I gotta say, I was having a good day before I read the news. Anybody else as certain for the demise of the American way as me? It's like we've hit the iceberg and the shoddily crafted rivets are starting to pop down in hold. And they said she was unsinkable!

Anyway, we'll leave the doom and gloom for the papers. Here in the Opera Buffo world, we are enjoying the enjoyable things in life. Like solipsisms! (Insert wryly grinning emoticon here.)

Last week was actually brilliant. I took the family to see my fellow zombie-loving-hating pal, Tony Faville, read at Powell's. Since those wonderful booksellers were hosting a costume contest, I rope the kid into dressing up as a zombie--our first!

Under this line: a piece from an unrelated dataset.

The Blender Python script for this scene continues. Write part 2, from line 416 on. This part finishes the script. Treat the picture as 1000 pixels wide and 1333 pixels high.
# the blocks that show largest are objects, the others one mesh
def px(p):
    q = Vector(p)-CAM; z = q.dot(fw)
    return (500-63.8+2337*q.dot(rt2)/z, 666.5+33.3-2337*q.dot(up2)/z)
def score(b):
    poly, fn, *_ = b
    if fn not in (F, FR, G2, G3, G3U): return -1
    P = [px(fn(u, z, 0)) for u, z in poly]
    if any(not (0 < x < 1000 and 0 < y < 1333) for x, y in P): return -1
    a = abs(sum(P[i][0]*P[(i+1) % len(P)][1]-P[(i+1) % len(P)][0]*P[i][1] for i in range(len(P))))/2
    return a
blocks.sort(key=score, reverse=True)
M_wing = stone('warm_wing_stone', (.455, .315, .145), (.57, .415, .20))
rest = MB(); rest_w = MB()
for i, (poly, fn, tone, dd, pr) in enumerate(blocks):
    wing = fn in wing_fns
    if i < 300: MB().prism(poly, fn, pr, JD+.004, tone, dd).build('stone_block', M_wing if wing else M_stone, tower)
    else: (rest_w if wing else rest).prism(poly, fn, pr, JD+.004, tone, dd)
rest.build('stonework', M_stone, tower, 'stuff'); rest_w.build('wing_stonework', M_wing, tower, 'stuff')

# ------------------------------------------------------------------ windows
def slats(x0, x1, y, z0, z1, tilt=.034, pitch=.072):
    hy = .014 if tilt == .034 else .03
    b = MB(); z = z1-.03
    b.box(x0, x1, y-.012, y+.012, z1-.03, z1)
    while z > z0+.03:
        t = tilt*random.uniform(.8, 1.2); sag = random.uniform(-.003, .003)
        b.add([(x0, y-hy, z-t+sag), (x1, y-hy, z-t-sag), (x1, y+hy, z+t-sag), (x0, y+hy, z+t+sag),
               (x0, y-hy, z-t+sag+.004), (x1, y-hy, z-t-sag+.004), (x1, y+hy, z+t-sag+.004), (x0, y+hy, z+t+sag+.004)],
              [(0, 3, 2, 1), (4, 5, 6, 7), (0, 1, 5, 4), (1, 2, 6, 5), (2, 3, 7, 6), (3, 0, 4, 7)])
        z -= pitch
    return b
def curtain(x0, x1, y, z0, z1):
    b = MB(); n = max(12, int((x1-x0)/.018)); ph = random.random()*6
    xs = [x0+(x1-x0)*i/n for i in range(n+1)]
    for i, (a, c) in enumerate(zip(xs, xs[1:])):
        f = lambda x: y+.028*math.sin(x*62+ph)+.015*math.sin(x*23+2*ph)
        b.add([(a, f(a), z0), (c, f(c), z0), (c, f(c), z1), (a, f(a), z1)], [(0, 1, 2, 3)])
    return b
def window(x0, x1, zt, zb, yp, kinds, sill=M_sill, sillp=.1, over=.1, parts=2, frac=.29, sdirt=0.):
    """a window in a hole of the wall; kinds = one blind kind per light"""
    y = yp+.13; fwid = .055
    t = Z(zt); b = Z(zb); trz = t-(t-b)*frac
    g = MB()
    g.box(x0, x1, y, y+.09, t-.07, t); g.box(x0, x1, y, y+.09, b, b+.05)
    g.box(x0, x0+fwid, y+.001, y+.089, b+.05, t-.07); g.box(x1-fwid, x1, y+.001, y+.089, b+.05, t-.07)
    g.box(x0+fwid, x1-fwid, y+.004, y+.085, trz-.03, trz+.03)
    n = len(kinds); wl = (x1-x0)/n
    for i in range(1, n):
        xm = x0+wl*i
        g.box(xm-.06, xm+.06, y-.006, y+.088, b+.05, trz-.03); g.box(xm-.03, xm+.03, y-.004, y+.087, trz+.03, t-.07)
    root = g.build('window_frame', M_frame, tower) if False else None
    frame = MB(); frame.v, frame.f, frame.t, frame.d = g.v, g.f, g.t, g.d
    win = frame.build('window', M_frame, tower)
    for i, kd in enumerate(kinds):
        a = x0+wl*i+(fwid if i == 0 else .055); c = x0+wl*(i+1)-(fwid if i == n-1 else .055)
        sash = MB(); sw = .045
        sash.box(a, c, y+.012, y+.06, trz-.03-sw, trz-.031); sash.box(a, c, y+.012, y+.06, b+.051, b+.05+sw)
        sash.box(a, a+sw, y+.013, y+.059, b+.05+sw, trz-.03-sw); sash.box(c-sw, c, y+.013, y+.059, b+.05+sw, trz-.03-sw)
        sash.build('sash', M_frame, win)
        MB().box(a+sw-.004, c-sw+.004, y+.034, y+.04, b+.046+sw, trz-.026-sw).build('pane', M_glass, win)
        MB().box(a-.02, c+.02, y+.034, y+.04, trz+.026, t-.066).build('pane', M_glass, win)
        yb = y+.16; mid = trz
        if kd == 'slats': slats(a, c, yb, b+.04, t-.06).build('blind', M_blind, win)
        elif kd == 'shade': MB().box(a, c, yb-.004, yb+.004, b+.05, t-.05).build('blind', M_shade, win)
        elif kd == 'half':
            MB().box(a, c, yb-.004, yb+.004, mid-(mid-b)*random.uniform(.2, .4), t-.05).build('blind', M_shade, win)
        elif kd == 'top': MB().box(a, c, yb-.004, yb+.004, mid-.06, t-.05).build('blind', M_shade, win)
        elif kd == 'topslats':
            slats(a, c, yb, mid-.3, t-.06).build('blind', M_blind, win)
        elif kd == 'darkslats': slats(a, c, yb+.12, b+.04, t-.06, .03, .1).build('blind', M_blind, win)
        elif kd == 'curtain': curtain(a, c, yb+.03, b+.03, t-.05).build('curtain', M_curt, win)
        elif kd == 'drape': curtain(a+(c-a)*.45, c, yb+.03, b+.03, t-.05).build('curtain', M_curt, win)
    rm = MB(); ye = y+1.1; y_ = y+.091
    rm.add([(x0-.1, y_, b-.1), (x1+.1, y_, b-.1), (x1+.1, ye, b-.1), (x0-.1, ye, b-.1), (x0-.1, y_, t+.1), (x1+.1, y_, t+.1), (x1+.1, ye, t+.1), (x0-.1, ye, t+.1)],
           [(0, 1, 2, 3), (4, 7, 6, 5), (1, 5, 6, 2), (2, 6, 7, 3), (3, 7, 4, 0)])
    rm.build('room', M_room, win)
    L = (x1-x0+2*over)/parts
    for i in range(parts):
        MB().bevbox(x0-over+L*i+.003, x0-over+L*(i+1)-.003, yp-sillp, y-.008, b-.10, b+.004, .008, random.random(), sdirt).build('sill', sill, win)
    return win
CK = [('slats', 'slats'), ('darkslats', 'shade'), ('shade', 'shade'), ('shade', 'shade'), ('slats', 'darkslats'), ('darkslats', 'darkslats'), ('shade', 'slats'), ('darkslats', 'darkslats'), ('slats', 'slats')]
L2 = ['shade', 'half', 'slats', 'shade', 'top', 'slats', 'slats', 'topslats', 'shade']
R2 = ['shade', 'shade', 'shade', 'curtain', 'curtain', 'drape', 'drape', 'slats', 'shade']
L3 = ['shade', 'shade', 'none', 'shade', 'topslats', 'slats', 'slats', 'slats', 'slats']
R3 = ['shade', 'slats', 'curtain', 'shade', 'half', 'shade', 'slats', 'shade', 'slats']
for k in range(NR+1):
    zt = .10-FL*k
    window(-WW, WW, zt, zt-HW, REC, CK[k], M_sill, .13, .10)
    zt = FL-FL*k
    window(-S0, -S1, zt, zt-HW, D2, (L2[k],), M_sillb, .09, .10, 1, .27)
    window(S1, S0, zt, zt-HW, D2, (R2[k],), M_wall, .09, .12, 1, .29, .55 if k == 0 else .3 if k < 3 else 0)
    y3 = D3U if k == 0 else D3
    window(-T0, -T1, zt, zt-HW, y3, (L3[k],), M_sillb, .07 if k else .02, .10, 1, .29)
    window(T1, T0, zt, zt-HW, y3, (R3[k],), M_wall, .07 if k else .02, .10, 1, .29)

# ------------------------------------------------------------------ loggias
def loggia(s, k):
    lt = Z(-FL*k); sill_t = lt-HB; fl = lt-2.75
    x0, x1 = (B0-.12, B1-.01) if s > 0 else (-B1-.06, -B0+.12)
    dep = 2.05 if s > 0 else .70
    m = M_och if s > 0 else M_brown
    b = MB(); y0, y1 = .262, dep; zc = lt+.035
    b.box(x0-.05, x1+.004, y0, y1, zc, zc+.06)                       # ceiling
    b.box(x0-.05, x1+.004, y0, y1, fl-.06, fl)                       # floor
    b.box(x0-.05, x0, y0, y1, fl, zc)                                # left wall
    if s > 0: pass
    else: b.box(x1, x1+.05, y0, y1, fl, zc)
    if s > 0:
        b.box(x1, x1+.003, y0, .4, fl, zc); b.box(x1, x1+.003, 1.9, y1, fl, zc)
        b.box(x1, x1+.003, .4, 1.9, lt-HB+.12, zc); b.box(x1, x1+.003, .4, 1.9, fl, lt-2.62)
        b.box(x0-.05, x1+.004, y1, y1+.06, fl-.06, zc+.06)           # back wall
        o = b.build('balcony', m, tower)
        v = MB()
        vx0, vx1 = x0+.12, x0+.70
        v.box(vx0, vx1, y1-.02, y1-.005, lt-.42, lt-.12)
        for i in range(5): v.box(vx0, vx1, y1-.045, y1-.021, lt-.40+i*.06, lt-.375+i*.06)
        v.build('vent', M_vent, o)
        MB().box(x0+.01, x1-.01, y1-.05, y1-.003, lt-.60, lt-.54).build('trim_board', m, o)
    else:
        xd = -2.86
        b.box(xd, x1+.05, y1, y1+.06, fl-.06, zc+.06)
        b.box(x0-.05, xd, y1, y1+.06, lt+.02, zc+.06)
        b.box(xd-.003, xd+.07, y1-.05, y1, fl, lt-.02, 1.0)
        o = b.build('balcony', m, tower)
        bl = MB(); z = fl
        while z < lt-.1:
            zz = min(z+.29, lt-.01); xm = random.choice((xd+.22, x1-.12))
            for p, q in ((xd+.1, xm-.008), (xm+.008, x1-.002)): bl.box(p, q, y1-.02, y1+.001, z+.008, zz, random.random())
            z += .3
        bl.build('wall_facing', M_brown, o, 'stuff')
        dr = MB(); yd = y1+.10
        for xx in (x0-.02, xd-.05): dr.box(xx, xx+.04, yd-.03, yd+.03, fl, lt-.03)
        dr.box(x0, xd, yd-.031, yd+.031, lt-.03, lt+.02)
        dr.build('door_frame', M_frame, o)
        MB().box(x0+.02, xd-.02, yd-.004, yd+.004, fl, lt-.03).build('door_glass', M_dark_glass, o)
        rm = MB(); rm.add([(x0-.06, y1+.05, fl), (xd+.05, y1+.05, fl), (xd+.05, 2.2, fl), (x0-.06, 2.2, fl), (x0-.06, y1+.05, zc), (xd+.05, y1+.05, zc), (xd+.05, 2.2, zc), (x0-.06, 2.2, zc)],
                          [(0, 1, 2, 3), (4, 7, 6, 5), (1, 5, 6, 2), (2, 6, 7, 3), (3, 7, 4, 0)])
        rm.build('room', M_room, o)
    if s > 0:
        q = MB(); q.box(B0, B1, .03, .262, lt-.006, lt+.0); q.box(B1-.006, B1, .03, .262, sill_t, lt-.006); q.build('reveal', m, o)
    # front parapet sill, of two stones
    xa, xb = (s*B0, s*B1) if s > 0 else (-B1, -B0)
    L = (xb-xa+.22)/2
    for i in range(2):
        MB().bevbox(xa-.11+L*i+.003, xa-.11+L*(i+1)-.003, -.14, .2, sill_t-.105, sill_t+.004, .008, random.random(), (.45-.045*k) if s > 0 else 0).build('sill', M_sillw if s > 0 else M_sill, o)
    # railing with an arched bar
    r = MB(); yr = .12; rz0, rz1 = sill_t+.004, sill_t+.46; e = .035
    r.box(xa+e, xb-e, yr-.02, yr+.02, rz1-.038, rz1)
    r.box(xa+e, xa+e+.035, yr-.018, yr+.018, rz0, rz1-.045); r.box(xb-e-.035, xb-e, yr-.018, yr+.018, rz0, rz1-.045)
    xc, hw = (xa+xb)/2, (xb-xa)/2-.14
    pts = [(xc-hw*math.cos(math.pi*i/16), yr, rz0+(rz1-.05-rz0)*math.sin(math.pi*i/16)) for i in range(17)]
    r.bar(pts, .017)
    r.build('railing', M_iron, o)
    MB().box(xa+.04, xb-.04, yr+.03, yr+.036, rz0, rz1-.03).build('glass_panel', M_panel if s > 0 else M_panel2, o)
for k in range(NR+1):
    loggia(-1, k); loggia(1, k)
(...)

I'm usually on the zombie slaying side of the equation, but I have to admit, staggering around undead was highly enjoyable. The Kid won the contest (we were the only two zombies, but she easily beat me with her distinct creepiness). Of course: there's nothing more frightening than a child zombie!

Here's a pic:

So cute and yet so creepy!

Of course the pants-wettingly good part of the week was the wonderful news that the story I co-wrote with my brother Jak has been sold to a really cool anthology! Getting to be part of another John Joseph Adams antho is kind of mind-boggling. And since this is a pro-level science fiction sale, this means I am halfway to the Science Fiction Challenge I posed myself a few months ago. So now I only have to sell half of a story someplace great. I also only need to sell half a story to qualify as an Active member of SFWA. I'd be even more thrilled, except that I have the hunch selling half a story is even more difficult than selling a whole one, which is pretty damn hard.

How hard is it to make a pro short story sale? Well, according to Duotrope, the acceptance rate at a magazine like Fantasy Magazine is right around 0.5%. And for the super-exclusive Asimov's, Duotrope reports a 0.09% acceptance rate!

(There is no rating for acceptances of half stories. I'll have to do some research on that one.)